The Regency Traveller

Another cautionary tale shared by the Listener at La Belle Assemblee, lamenting the fashion during the Regency of travelling abroad:

“Engaged in a continual tumult, he calls that living which is only wandering through the wilderness of existence.”

— La Belle Assemblee, February, 1818

From the October 1818 edition, La Belle Assemblee, we have the Parisian promenade dress made of cambric muslin and trimmed in muslin medallion puffs which are separated by rich embroidery, topped by a bonnet of white crape trimmed with blond and purple poppies on the side

From the October 1818 edition, La Belle Assemblee, we have the Parisian promenade dress made of cambric muslin and trimmed in muslin medallion puffs which are separated by rich embroidery, topped by a bonnet of white crape trimmed with blond and purple poppies on the side

The writer, simply named Alfred, relates that travel used to be extremely arduous, even dangerous, and undertaken only in matters of urgent business, like claiming an inheritance or filing a lawsuit.
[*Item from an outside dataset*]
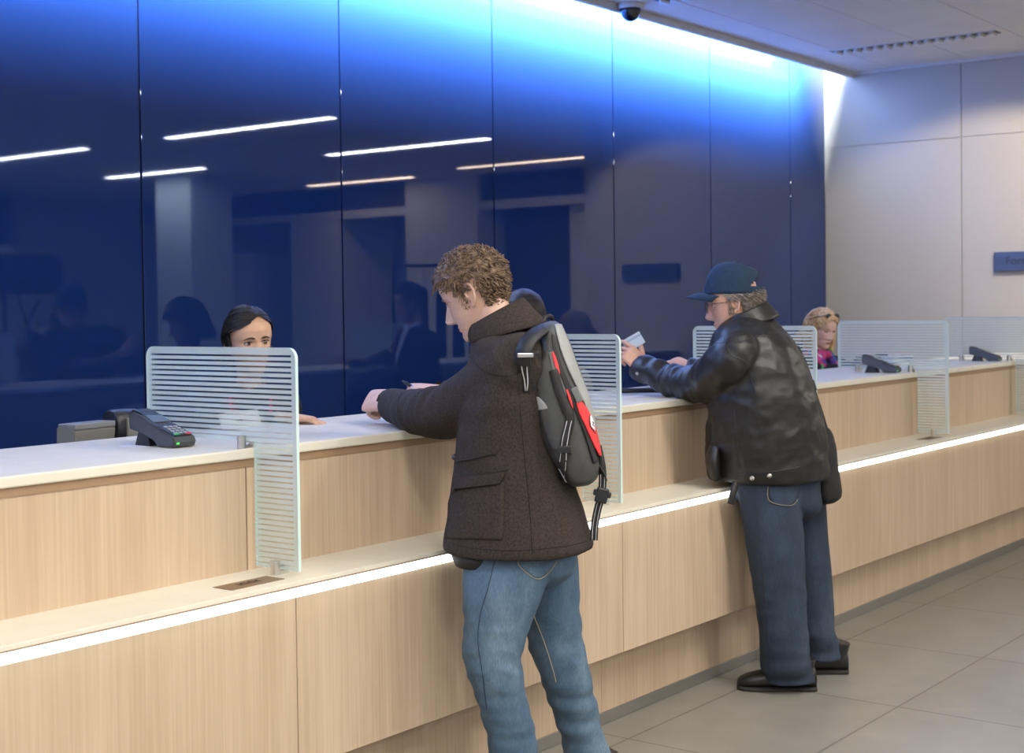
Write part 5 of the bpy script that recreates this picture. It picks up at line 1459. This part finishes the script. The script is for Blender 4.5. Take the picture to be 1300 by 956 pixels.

The traveller would be male, well-matured and careful to put his affairs in order before setting out, even if it meant updating his will.

His departure was attended with tears and ardent prayers for his safe return.

Nowadays, he writes, travelling is undertaken not so much to accomplish anything, but for pleasure alone:

Irishmen come to England and Englishmen go to Ireland. The natives of Somersetshire come to London, and the Londoners flock to Bath.

It has become common for families to be divided by great distance, and, more sadly, by time, spanning as much as thirty years. The traveller nevertheless is content, and eventually forgets “his dearest friends and brethren.”

Still, he cannot escape the dissatisfaction of a prodigal son, finding few he can call truly friend and surrounded by “men who seek to deceive us, and women who beguile us.”

Truly unfortunate is the one who realizes, when he finally returns home, that Death has taken the place of the one–

“..whom he had ardently desired to have embraced once more, or to have had the pious gratification of catching their last sigh, and closing those eyes that were shut forever from the light of day!